Goldman Sachs Group Inc reported a nearly fourfold rise in quarterly profit on Wednesday as it benefited, like other big banks, from a surge in trading following Donald Trump’s surprise win in November’s presidential election.

Goldman’s net income attributable to common shareholders soared to $2.15 billion in the fourth quarter ended Dec. 31 from $574 million a year earlier, when the Wall Street bank was hit with a $5 billion legal settlement.

Earnings per share jumped to $5.08 from $1.27.

On an adjusted basis, the bank earned $5.08 per share, handily beating the average analysts’ estimate of $4.82, according to Thomson Reuters I/B/E/S.

Goldman’s revenue from trading fixed-income securities, currencies and commodities shot up 78.3 percent to $2.00 billion.


Morgan Stanley, Goldman’s closest rival, reported on Tuesday that its revenue from fixed-income trading jumped about 173 percent in the latest quarter.

While Goldman typically relies more on trading than its competitors, the bank has been trying to shift its model over the last few years to rely less on the business and more on stable markets such as investment management.

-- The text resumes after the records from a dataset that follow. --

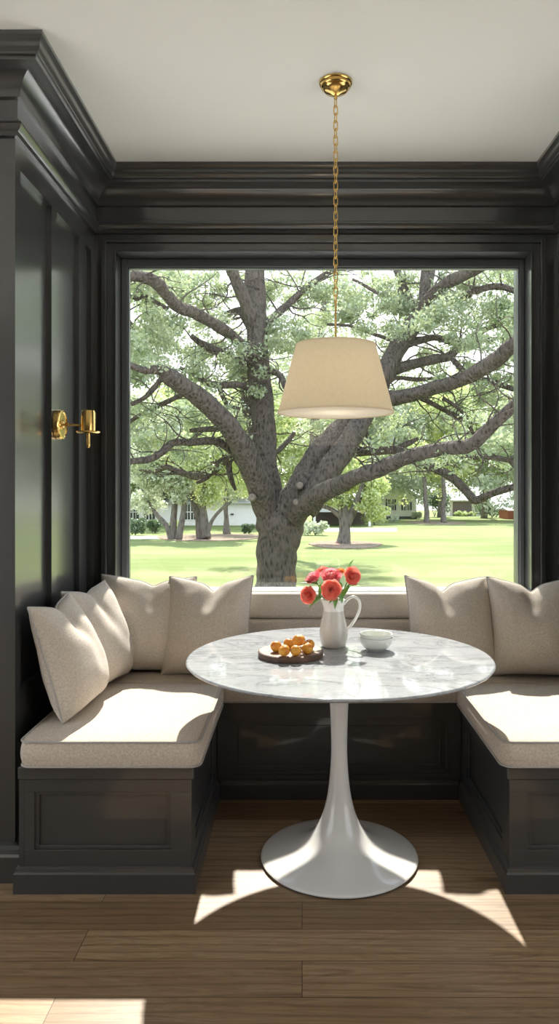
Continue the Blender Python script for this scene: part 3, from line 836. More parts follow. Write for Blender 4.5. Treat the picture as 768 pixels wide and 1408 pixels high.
# ------------------------------------------------------------------ wall sconce
SX, SY, SZc = XL, 2.86, 1.552
t = thing('wall_sconce', (SX, SY, SZc), 'polished brass wall sconce on the panelled charcoal wall', 'wall lamp')
RX = Matrix.Rotation(PI / 2, 4, 'Y')
obj('backplate', MB().lathe([(0, .0002), (.056, .0002), (.059, .002), (.059, .019), (.056, .023), (.050, .0245), (.047, .021), (.020, .020), (.016, .028), (0, .030)], (SX, SY, SZc), 56, mat=RX), M['brass'], t, smooth=True, angle=35)
cxs = SX + .122
obj('arm', MB().tube([(SX + .02, SY, SZc), (SX + .045, SY, SZc), (cxs - .02, SY, SZc - .003)], [.0058, .005, .0045], 12), M['brass'], t, smooth=True)
zc = SZc - .028
obj('cup', MB().lathe([(.022, zc), (.0275, zc + .004), (.0275, zc + .074), (.0245, zc + .083), (.019, zc + .086), (.016, zc + .086), (.016, zc + .02)], (cxs, SY, 0), 40), M['brass'], t, smooth=True, angle=40)
obj('drip_tray', MB().lathe([(0, zc - .008), (.040, zc - .007), (.046, zc - .002), (.0455, zc + .001), (.038, zc - .001), (0, zc + .001)], (cxs, SY, 0), 48), M['brass'], t, smooth=True, angle=40)
obj('finial', MB().lathe([(0, zc - .064), (.004, zc - .062), (.0065, zc - .058), (.0075, zc - .052), (.0065, zc - .048), (.0065, zc - .008)], (cxs, SY, 0), 24), M['brass'], t, smooth=True, angle=40)

# ------------------------------------------------------------------ outdoors
def gz(d): return -.392 - .016 * d
def G(px, py):
    """ground point under a pixel"""
    v = (py - AY) / F; d = 1.692 / (v - .016); return d
def onground(px, d): return Vector(((px - AX) / F * d, d, gz(d)))

b = MB(); ys = [3.7] + list(range(5, 131, 3)); xs = list(range(-90, 91, 6)); vs = []
for y in ys:
    for x in xs: vs.append((x, y, gz(y)))
nx = len(xs); fs = [(j * nx + i, j * nx + i + 1, (j + 1) * nx + i + 1, (j + 1) * nx + i) for j in range(len(ys) - 1) for i in range(nx - 1)]
b.add(vs, fs)
lawn = obj('lawn', b, M['grass']); tag(lawn, 'wide sunlit green lawn sloping away outside the window', 'lawn', kind='stuff')
b = MB(); b.box(-90, 90, -60, 3.7, -.65, -.46); struct('ground', b, M['concrete'])
tag(obj('bounce_slab', MB().box(-6, 6, 3.62, 9.6, -.5, -.40), M['concrete'], origin=(0, 3.62, -.4)), 'unseen pale slab added between the window wall and the lawn to bounce sunlight indoors', 'bounce_slab', kind='structure')  # unseen pale slab, added to bounce sunlight up to the ceiling

def leaves(name, clusters, size, mat, parent=None, squash=.7, surface=.5, kind='stuff'):
    """clusters: (center, radius, count); one mesh of pointed leaf blades"""
    C, Rr, N = [], [], []
    P_ = []
    for c, r, n in clusters:
        d = RNG.normal(size=(n, 3)); d /= np.linalg.norm(d, axis=1)[:, None]
        rr = r * RNG.random(n) ** surface
        p = d * rr[:, None]; p[:, 2] *= squash
        P_.append(p + np.array(c))
    p = np.concatenate(P_); n = len(p)
    a = RNG.normal(size=(n, 3)); a /= np.linalg.norm(a, axis=1)[:, None]
    nn = RNG.normal(size=(n, 3)) * .9 + np.array([0, 0, .8]); bb = np.cross(a, nn); bb /= np.linalg.norm(bb, axis=1)[:, None] + 1e-9
    s = (size * RNG.uniform(.65, 1.3, n))[:, None]
    v = np.stack([p - a * s, p + bb * s * .55 - a * s * .1, p + a * s, p - bb * s * .55 - a * s * .1], 1)
    if parent is not None:
        v = v - np.array(parent.matrix_basis.translation)[None, None, :]
    me = bpy.data.meshes.new(name); me.vertices.add(n * 4); me.loops.add(n * 4); me.polygons.add(n)
    me.vertices.foreach_set('co', v.reshape(-1).astype(np.float32))
    me.loops.foreach_set('vertex_index', np.arange(n * 4, dtype=np.int32))
    me.polygons.foreach_set('loop_start', np.arange(0, n * 4, 4, dtype=np.int32))
    me.update(calc_edges=True); me.materials.append(mat)
    o = bpy.data.objects.new(name, me); COL.objects.link(o)
    if parent is not None: o.parent = parent
    return o

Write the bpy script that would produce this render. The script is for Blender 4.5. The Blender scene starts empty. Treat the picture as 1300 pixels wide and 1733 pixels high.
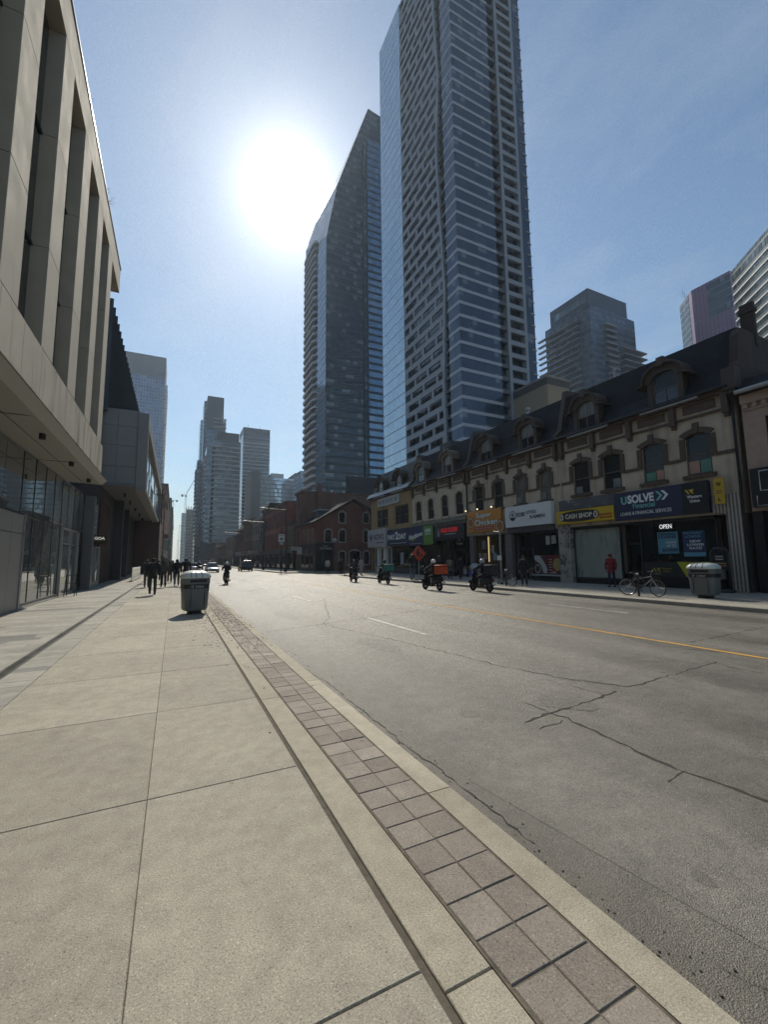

The bank has also made a push into consumer lending, launching an online platform called Marcus late last year.

Goldman’s total net revenue jumped 12.3 percent to $8.17 billion, beating the average estimate of $7.72 billion.

“After a challenging first half, the firm performed well for the remainder of the year as the operating environment improved,” Chief Executive and Chairman Lloyd Blankfein said in a statement.

Goldman’s shares were up slightly in premarket trading, having risen about 30 percent since the election.

Bank stocks soared in the aftermath of Trump’s win as investors took he view that his policies would lead to a stronger U.S. economy and less-stringent banking regulation.

Goldman, which said in 2016 that it had launched a program to cut $700 million in annual costs, said its operating expenses dropped 23 percent to $4.77 billion in the latest quarter.

Full-year expenses fell 18.9 percent to $20.30 billion, the lowest since 2008, the bank said.

Annualized return-on-equity – a measure that shows how well a bank uses shareholder money to generate profit – was 11.4 percent in the quarter, above the 10 percent that analysts tend to think is needed to cover a bank’s cost of capital.

Investment banking revenue, which includes income from advising on mergers and acquisitions as well as underwriting bond and share offerings, fell 3.9 percent to $1.49 billion.

The bank maintained its position as the world’s No.1 M&A adviser in 2016 with a 35.9 percent market share of completed deals, according to Thomson Reuters data, ahead of Morgan Stanley and JPMorgan Chase & Co.

Revenue from investment management rose 3.4 percent to $1.61 billion.